WASHINGTON - Reducing by one drink the alcohol it takes to
become legally drunk doesn't conclusively reduce the number or
severity of alcohol-related crashes, a new government study concludes.

The finding challenges statements by President Clinton last year in
advocating 0.08 percent blood-alcohol content as a nationwide standard
for legal drunkenness rather than the 0.1 percent limit in effect in
two-thirds of the states.

The General Accounting Office, an investigative arm of Congress, said
in a report Wednesday that such claims cannot be supported. Research
to date has used flawed methodology or ignored other factors that
could contribute to a lower fatality count, the congressional auditors
said.

"A .08 BAC (blood-alcohol content) law can be an important component
of a state's overall highway safety program, but a .08 BAC law alone
is not a `silver bullet,'" the GAO wrote. "Highway safety research
shows that the best countermeasure against drunken driving is a
combination of laws, sustained public education and vigorous
enforcement."

Data from the Pennsylvania Liquor Control Board indicate that the
lower standard for many people translates into having one less drink
before reaching legal drunkenness. It defined a drink as 1.25 ounces
of 80-proof liquor, 12 ounces of beer or 5 ounces of table wine.

Dr. Marcelline Burns of the independent Southern California Research
Institute says several factors beyond the number of drinks determine
blood-alcohol content: a person's size, sex, body, the time over which
drinks were consumed and how much food was taken with them.

"There is no easy answer," Burns warned.

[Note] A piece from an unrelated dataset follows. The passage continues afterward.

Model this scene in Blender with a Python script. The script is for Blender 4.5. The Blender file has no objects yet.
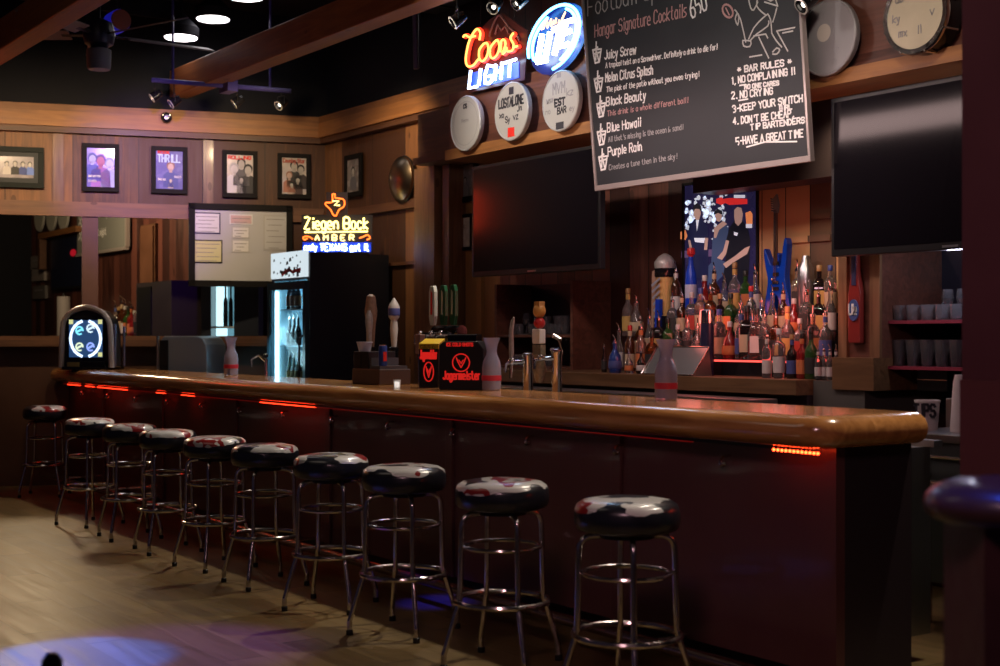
import bpy, bmesh, math, random
from mathutils import Vector, Matrix
random.seed(7)
SC = bpy.context.scene
COL = SC.collection
PI = math.pi
# ------------------------------------------------------------------ camera
F = 1389.0; HZ = 336.0; CAMH = 1.44
TH = math.atan(955/F); c, s = math.cos(TH), math.sin(TH)
cam = bpy.data.objects.new('camera', bpy.data.cameras.new('camera')); COL.objects.link(cam)
cam.location = (0, 0, CAMH)
cam.rotation_euler = (PI/2, 0, math.atan2(c, s))      # looks along (-c, s)
cam.data.sensor_width = 36; cam.data.lens = 36*F/1000
cam.data.shift_y = 3/1000
cam.data.clip_start = .05; cam.data.clip_end = 100
cam.data.dof.use_dof = True; cam.data.dof.focus_distance = 8.6; cam.data.dof.aperture_fstop = 2.8
SC.camera = cam
# ------------------------------------------------------------------ world / exposure
w = bpy.data.worlds.new('world'); SC.world = w; w.use_nodes = True
w.node_tree.nodes['Background'].inputs[0].default_value = (.30, .22, .42, 1)
w.node_tree.nodes['Background'].inputs[1].default_value = .034
SC.view_settings.view_transform = 'Standard'; SC.view_settings.look = 'None'
SC.view_settings.gamma = 1; SC.view_settings.use_curve_mapping = False
SC.view_settings.exposure = 0.14
try:
    SC.cycles.use_denoising = True; SC.cycles.max_bounces = 8; SC.cycles.transparent_max_bounces = 12
    SC.cycles.sample_clamp_indirect = 3.0; SC.cycles.caustics_reflective = False; SC.cycles.caustics_refractive = False
except Exception: pass

# pixel helpers: image column/row at a known depth plane -> point in the room
def Pt(a, D, h): return Vector((-a, D, h))
def PD(px, D, py=None, h=None):
    u = (px-500)/F
    a = D*(c-u*s)/(u*c+s); Zc = a*c+D*s
    if h is None: h = CAMH+(HZ-py)*Zc/F
    return Vector((-a, D, h))
def PZ(px, py, Zc):
    xc = (px-500)/F*Zc
    return Vector((-Zc*c+xc*s, Zc*s+xc*c, CAMH+(HZ-py)*Zc/F))
def PH(px, py, h): return PZ(px, py, F*(CAMH-h)/(py-HZ))
W0 = (12.77, 6.6); WD = (.2790, .9603)
WROT = math.atan2(.9603, .2790)
def WL(px, py, d=0.0):
    """left wall (d metres behind it): local x (negative towards the camera) and height"""
    u = (px-500)/F
    a0 = W0[0]+.9603*d; D0 = W0[1]+.2790*d
    t = ((D0*c-a0*s)-u*(a0*c+D0*s))/((.9603*c+.2790*s)+u*(.2790*c-.9603*s))
    a = a0+.2790*t; D = D0-.9603*t; Zc = a*c+D*s
    return -t, CAMH+(HZ-py)*Zc/F
def Wpt(lx, off, z):
    """point in the room from left-wall coordinates, off metres in front of the wall"""
    return Vector((-W0[0]+.2790*lx+.9603*off, W0[1]+.9603*lx-.2790*off, z))

# ------------------------------------------------------------------ lights
def spot(name, loc, target, W, color, size=60, blend=.5, r=.05):
    l = bpy.data.lights.new(name, 'SPOT'); l.energy = W; l.color = color
    l.spot_size = math.radians(size); l.spot_blend = blend; l.shadow_soft_size = r
    o = bpy.data.objects.new(name, l); COL.objects.link(o); o.location = loc
    o.rotation_euler = (Vector(target)-Vector(loc)).to_track_quat('-Z', 'Y').to_euler(); return o
def area(name, loc, target, W, color, sx, sy):
    l = bpy.data.lights.new(name, 'AREA'); l.energy = W; l.color = color; l.shape = 'RECTANGLE'; l.size = sx; l.size_y = sy
    o = bpy.data.objects.new(name, l); COL.objects.link(o); o.location = loc
    o.rotation_euler = (Vector(target)-Vector(loc)).to_track_quat('-Z', 'Y').to_euler(); return o
def point(name, loc, W, color, r=.05):
    l = bpy.data.lights.new(name, 'POINT'); l.energy = W; l.color = color; l.shadow_soft_size = r
    o = bpy.data.objects.new(name, l); COL.objects.link(o); o.location = loc; return o
WARM = (1, .72, .42); WHITE = (1, .86, .70)
# ceiling spots over the bar: light the stool tops, the bar top and the floor in front of it
for i, a in enumerate((3.4, 5.4, 7.4, 9.4, 11.4)):
    spot('bar_downlight', (-a, 5.28, 3.55), (-a, 3.75, 0), 165, WHITE, 66, .8, .04)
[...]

If people are worried about
hitting the blood alcohol limits, "they need to eat and to pace their
drinks."

In a rebuttal to the report, the Transportation Department said a
series of studies "provided positive, if not conclusive, results and
formed a reasonable basis for supporting .08 BAC laws."

The department also said it has consistently supported a broad
approach to combating drunken driving, including public education and
stricter law enforcement in addition to a lower blood-alcohol limit.